I think it is the fact that at the end of the day everyone sees this hope and opportunity that they can get what they want in life as well. These last few years, everything has been going down the drain for everyone. It’s saddening and it’s depressing. This film does everything exactly opposite of that. It is giving you hope, it is an uplifting film at the end of it. It is an underdog story that everyone loves to believe in. It’s an American Dream, Bombay Dream, and London Dream that everyone has to rise above adversity and get what you want at the end of it. Yeah, I guess it is that – it is that Hope! And like Americans, Indians love to watch films as well, so that is another thing. People just love watching films in both these countries.

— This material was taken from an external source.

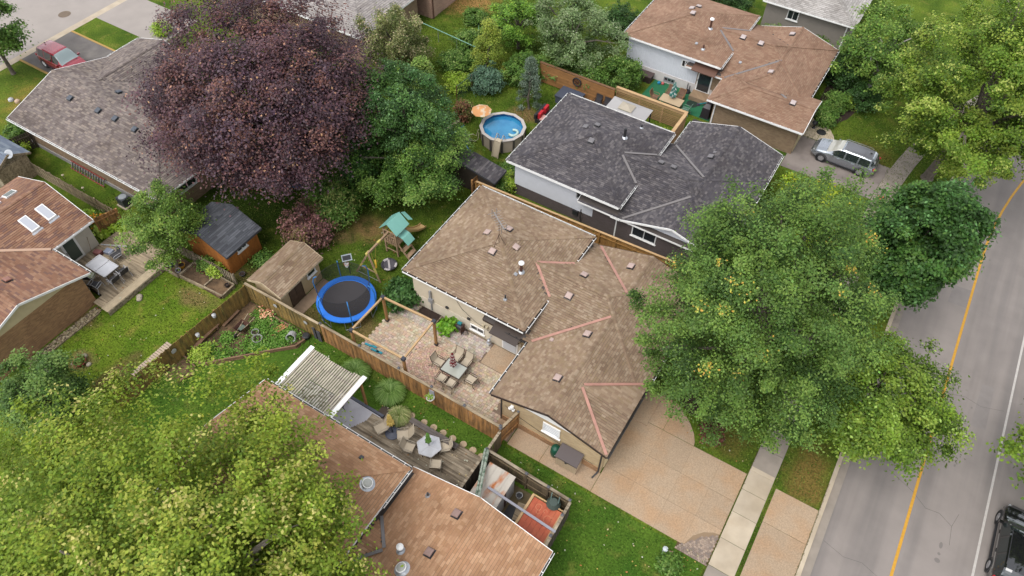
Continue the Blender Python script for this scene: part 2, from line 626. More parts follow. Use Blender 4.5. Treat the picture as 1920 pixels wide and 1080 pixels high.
# the street and drives at the left
g = MB(); g.face([(-120, -40, -.10), (-64.3, -40, -.10), (-64.3, 170, -.10), (-120, 170, -.10)]); struct(g, 'road', asphalt_pale)
g = MB(); g.prism([(-64.3, -40), (-63.6, -40), (-63.6, 170), (-64.3, 170)], -.3, .012); struct(g, 'kerb', concrete)
g = MB(); g.bx(-63.6, -53.6, 24.8, 29.8, -.2, .02); struct(g, 'driveway', asphalt_dark)
g = MB(); g.bx(-63.6, -55.5, 32.5, 37.0, -.2, .02); struct(g, 'driveway', asphalt_pale)
g = MB()
g.bx(-63.6, -55.0, 29.8, 29.98, 0, .05); g.bx(-63.6, -53.6, 24.62, 24.8, 0, .05)
struct(g, 'lawn_edging', mat('dry_yellow_edging', A(196, 160, 92), rough=1))
g = MB(); g.disc((-66.6, 31.4), .55, -.095); tag(g.build('manhole_cover', mat('rusty_iron', A(126, 108, 90), rough=.8, var=.1)), 'round brown iron manhole cover set in the pale street at the top left', 'manhole cover')

# pavement slabs of the right-hand street, each a piece
pave = thing('sidewalk', 'long pale concrete sidewalk running between the front lawns and the road', 'sidewalk', (3, 20, 0))
del pave['category'], pave['label']
pave['kind'] = 'structure'
y = -8.9
joints = [-10, -8.3, -6.6, -5, -3.4, -1.8, -.2, 1.4, 3.0, 4.6, 6.2, 7.8, 9.4, 11, 12.6, 14.35, 16.05, 17.68, 19.33, 20.78, 22.16, 23.65, 25.2, 26.8]
while joints[-1] < 72:
    joints.append(joints[-1] + 1.6)
for a, b in zip(joints[:-1], joints[1:]):
    g = MB()
    x0, x1 = 2.38, 3.72
    g.prism([(x0 + co(a), a + .012), (x1 + co(a), a + .012), (x1 + co(b), b - .012), (x0 + co(b), b - .012)], -.1, .03 + RND.uniform(-.006, .008))
    g.build('slab', concrete if 15 < a < 21 else concrete_old, pave)
g = MB(); g.bx(2.4, 3.7, 22.05, 22.3, .031, .05); g.build('kerb_lip', concrete, pave)
sp = MB()
for k in range(5):
    t = k * 1.257
    sp.beam((3.0 + co(47.5), 47.4, .045), (3.0 + co(47.5) + .34 * math.cos(t), 47.4 + .34 * math.sin(t), .045), .08, .006)
sp.build('survey_paint', mat('orange_survey_paint', A(238, 120, 84), rough=.8), pave)

# aggregate driveway of the middle house
drive = thing('driveway', '', '', (-1, 19, 0)); del drive['label'], drive['category']; drive['kind'] = 'structure'
XS = [-4.46, -2.68, -.78, .85, 2.32]
YD = [16.3, 18.05, 19.85, 21.72]
for i in range(4):
    for j in range(3):
        x0, x1, y0, y1 = XS[i] + .006, XS[i + 1] - .006, YD[j] + .006, YD[j + 1] - .006
        g = MB()
        if i == 3 and j == 0:
            pts = [(x0, y0)] + [(x0 + .15 + .9 * math.sin(a), y0 + .0 + 1.35 * (1 - math.cos(a))) for a in ()]
            pts = [(x0, y0), (.95, 16.45), (1.15, 17.0), (1.55, 17.45), (2.0, 17.7), (x1, 17.78), (x1, y1), (x0, y1)]
            g.prism(pts, -.1, .03)
        else:
            g.prism([(x0, y0), (x1, y0), (x1, y1), (x0, y1)], -.1, .03 + RND.uniform(-.004, .004))
        g.build('slab', aggregate, drive)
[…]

As our BollySpice reviewer said, Freida Pinto was a breath of fresh air “who has a bright future ahead of her, internationally and in India.” She was a breath of fresh air not only as an actress but also as an interview! I loved speaking with her and would like to thank her for taking the time out of her busy schedule. After viewing a debut film like this and the insightful and layered performance she gave, we are sure she is going to go far in the Film Industry, and we look forward to her future performances!

Next up for the Slumdog family is the BAFTA awards on February 8th and then the Oscars on February 22nd. We know we will be watching to see if they will be honored with even more very deserved awards! If you have not seen Slumdog Millionaire, run to your local theater – it is a must-see movie watching experience!